Supplied data:
------------
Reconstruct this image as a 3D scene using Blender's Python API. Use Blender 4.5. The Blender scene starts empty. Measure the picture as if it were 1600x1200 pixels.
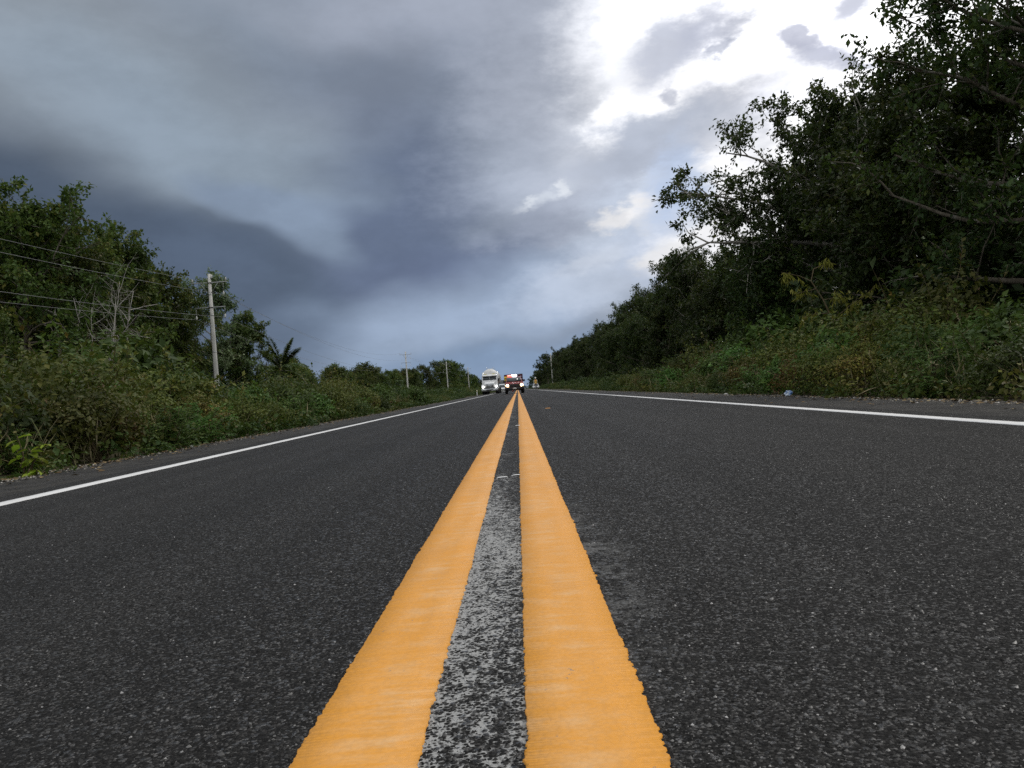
import bpy, bmesh, math, random
import numpy as np
from mathutils import Vector, Matrix

SC = bpy.context.scene
COL = SC.collection
R = math.radians

# ------------------------------------------------------------------ camera
EYE = 0.46
cam_d = bpy.data.cameras.new('camera')
cam_d.sensor_fit = 'HORIZONTAL'
cam_d.sensor_width = 36.0
cam_d.lens = 28.8
cam_d.clip_start = 0.02
cam_d.clip_end = 6000
cam = bpy.data.objects.new('camera', cam_d)
COL.objects.link(cam)
cam.matrix_world = Matrix.Translation((0, 0, EYE)) @ Matrix((
    (0.99716341, 0.07497709, 0.00660127),
    (0.00703097, -0.00546853, -0.99996033),
    (-0.07493802, 0.99717026, -0.00598018))).to_4x4()
SC.camera = cam

# ------------------------------------------------------------------ exposure
SC.view_settings.view_transform = 'Standard'
SC.view_settings.look = 'None'
SC.view_settings.exposure = 0.0
SC.view_settings.gamma = 1.0
SC.view_settings.use_curve_mapping = False
SC.cycles.use_denoising = False
SC.cycles.max_bounces = 5
SC.cycles.transparent_max_bounces = 6
SC.cycles.sample_clamp_indirect = 6.0

# ------------------------------------------------------------------ sun (soft, behind thin cloud)
SUN_EL, SUN_AZ = 52.0, 55.0          # degrees above horizon, degrees right of straight ahead
sun_d = bpy.data.lights.new('sun', 'SUN')
sun_d.energy = 1.3
sun_d.angle = R(10)
sun_d.color = (1.0, 0.96, 0.9)
sun = bpy.data.objects.new('sun', sun_d)
COL.objects.link(sun)
sv = Vector((math.sin(R(SUN_AZ)) * math.cos(R(SUN_EL)), math.cos(R(SUN_AZ)) * math.cos(R(SUN_EL)), math.sin(R(SUN_EL))))
sun.rotation_euler = sv.to_track_quat('Z', 'Y').to_euler()
sun.location = sv * 100

# ------------------------------------------------------------------ sky: clear air with a broken storm deck
# one row for each cloud mass: azimuth, elevation, half width, half height, tilt (degrees), softness, cover, ragged, colour
CLOUDS = [
    (-18.68,16.18,34.02,19.25,-12.3,0.45,0.90,0,(0.202,0.246,0.319)),
    (-29.06,22.13,18.80,6.71,-14.3,0.60,0.80,0,(0.305,0.342,0.381)),
    (-19.43,16.75,17.01,3.36,-23.3,0.80,0.85,0,(0.270,0.337,0.418)),
    (-13.29,21.50,11.64,2.69,-18.3,0.80,0.60,0,(0.181,0.227,0.305)),
    (-29.40,12.04,16.11,4.92,-18.3,0.60,0.92,0,(0.065,0.091,0.136)),
    (-18.47,7.81,15.67,4.70,-12.3,0.60,0.90,0,(0.098,0.133,0.198)),
    (-3.82,19.56,8.50,3.36,-6.3,0.80,0.70,0,(0.202,0.238,0.314)),
    (-6.65,12.02,5.60,5.37,-14.3,0.60,0.90,0,(0.122,0.159,0.250)),
    (-1.49,9.33,7.61,2.01,9.7,0.70,0.80,0,(0.144,0.184,0.287)),
    (-14.59,12.93,5.37,1.79,-26.3,0.40,0.95,0,(0.238,0.305,0.413)),
    (-2.01,24.87,11.64,2.69,-4.3,0.80,0.80,0,(0.381,0.418,0.509)),
    (-5.86,4.77,8.50,2.24,9.7,0.70,0.85,0,(0.292,0.371,0.497)),
    (-13.27,5.00,6.71,1.34,9.7,0.70,0.70,0,(0.168,0.223,0.319)),
    (1.00,6.72,10.30,2.24,9.7,0.70,0.85,0,(0.352,0.440,0.591)),
    (0.62,1.61,13.43,1.52,-0.3,0.80,0.80,0,(0.246,0.352,0.527)),
    (5.28,15.62,8.50,4.03,9.7,0.60,0.80,1,(0.434,0.491,0.604)),
    (4.87,21.31,6.71,4.92,5.7,0.50,0.85,1,(0.305,0.342,0.423)),
    (5.42,11.81,6.71,1.25,9.7,0.50,0.85,1,(0.287,0.332,0.434)),
    (7.33,7.73,6.71,2.01,15.7,0.50,0.80,1,(0.491,0.565,0.694)),
    (11.99,11.55,3.13,4.92,-24.3,0.60,0.80,1,(0.434,0.552,0.776)),
    (23.43,17.36,18.80,14.77,-4.3,0.50,0.75,1,(0.617,0.651,0.738)),
    (27.07,16.60,14.77,14.77,-4.3,0.40,0.95,1,(1.050,1.050,1.071)),
    (20.70,21.98,12.98,7.16,3.7,0.40,1.00,1,(1.600,1.600,1.632)),
    (9.97,18.77,4.92,2.69,25.7,0.80,0.60,1,(0.730,0.761,0.823)),
    (10.18,18.75,3.58,2.06,25.7,0.40,1.00,1,(1.250,1.250,1.275)),
    (12.64,19.60,2.69,1.34,15.7,0.50,0.90,1,(1.150,1.150,1.173)),
    (15.16,14.05,4.92,1.88,9.7,0.40,0.97,1,(1.150,1.150,1.173)),
    (14.39,9.57,3.80,3.13,25.7,0.50,1.00,1,(0.950,0.950,0.969)),
    (10.40,13.41,2.69,2.69,5.7,0.90,0.50,1,(0.515,0.591,0.730)),
    (8.69,11.14,3.36,1.79,15.7,0.90,0.60,1,(0.552,0.624,0.745)),
    (7.80,10.98,1.61,0.67,10.7,0.40,0.90,2,(0.800,0.800,0.816)),
    (9.47,11.62,1.43,0.90,20.7,0.38,0.95,2,(0.880,0.880,0.898)),
    (10.65,8.27,2.06,0.90,15.7,0.50,0.90,2,(0.800,0.800,0.816)),
    (13.21,13.49,1.16,1.07,15.7,0.50,0.90,2,(0.900,0.900,0.918)),
    (6.06,8.50,2.24,0.54,15.7,0.70,0.60,2,(0.631,0.687,0.791)),
    (9.97,10.71,0.98,0.63,20.7,0.50,0.80,2,(0.672,0.701,0.761)),
    (3.30,13.20,1.79,0.31,15.7,0.95,0.60,2,(0.672,0.723,0.799)),
    (1.56,12.74,0.81,0.18,25.7,0.80,0.60,2,(0.716,0.761,0.823)),
    (4.22,13.54,0.45,0.36,35.7,0.60,0.70,2,(0.761,0.799,0.855)),
    (12.36,21.38,3.36,1.79,25.7,0.60,0.85,1,(0.456,0.491,0.597)),
    (14.79,22.32,1.79,1.34,25.7,0.70,0.75,1,(0.468,0.497,0.604)),
    (15.30,20.93,0.90,0.45,25.7,0.50,0.80,2,(0.402,0.434,0.539)),
    (15.40,17.03,3.13,1.88,5.7,0.60,0.90,1,(0.479,0.503,0.578)),
    (11.44,15.56,5.60,1.88,9.7,0.45,0.90,1,(0.434,0.479,0.578)),
    (16.54,15.67,2.69,1.61,9.7,0.60,0.75,1,(0.578,0.604,0.672)),
    (11.88,18.33,0.54,0.45,35.7,0.60,0.70,2,(0.402,0.434,0.539)),
    (21.88,19.54,2.78,0.90,-18.3,0.60,0.90,1,(0.456,0.485,0.617)),
    (20.39,20.65,1.16,0.63,-34.3,0.40,0.85,2,(0.479,0.503,0.624)),
    (23.52,18.47,1.34,0.40,-18.3,0.50,0.80,2,(0.515,0.539,0.644)),
    (23.98,21.81,1.61,0.54,20.7,0.60,0.85,2,(0.515,0.546,0.672)),
    (19.78,18.06,2.69,1.79,9.7,0.80,0.60,1,(0.658,0.680,0.768)),
    (12.05,12.38,1.79,2.69,-24.3,0.60,0.75,1,(0.456,0.565,0.776)),
    (12.80,8.26,1.34,0.90,15.7,0.60,0.60,2,(0.761,0.776,0.823))]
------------
What is required: Write out exactly the opening lines of the data, stopping after the line that holds "SC.cycles.sample_clamp_indirect = 6.0". Exclude pictures.

Answer in full:
Reconstruct this image as a 3D scene using Blender's Python API. Use Blender 4.5. The Blender scene starts empty. Measure the picture as if it were 1600x1200 pixels.
import bpy, bmesh, math, random
import numpy as np
from mathutils import Vector, Matrix

SC = bpy.context.scene
COL = SC.collection
R = math.radians

# ------------------------------------------------------------------ camera
EYE = 0.46
cam_d = bpy.data.cameras.new('camera')
cam_d.sensor_fit = 'HORIZONTAL'
cam_d.sensor_width = 36.0
cam_d.lens = 28.8
cam_d.clip_start = 0.02
cam_d.clip_end = 6000
cam = bpy.data.objects.new('camera', cam_d)
COL.objects.link(cam)
cam.matrix_world = Matrix.Translation((0, 0, EYE)) @ Matrix((
    (0.99716341, 0.07497709, 0.00660127),
    (0.00703097, -0.00546853, -0.99996033),
    (-0.07493802, 0.99717026, -0.00598018))).to_4x4()
SC.camera = cam

# ------------------------------------------------------------------ exposure
SC.view_settings.view_transform = 'Standard'
SC.view_settings.look = 'None'
SC.view_settings.exposure = 0.0
SC.view_settings.gamma = 1.0
SC.view_settings.use_curve_mapping = False
SC.cycles.use_denoising = False
SC.cycles.max_bounces = 5
SC.cycles.transparent_max_bounces = 6
SC.cycles.sample_clamp_indirect = 6.0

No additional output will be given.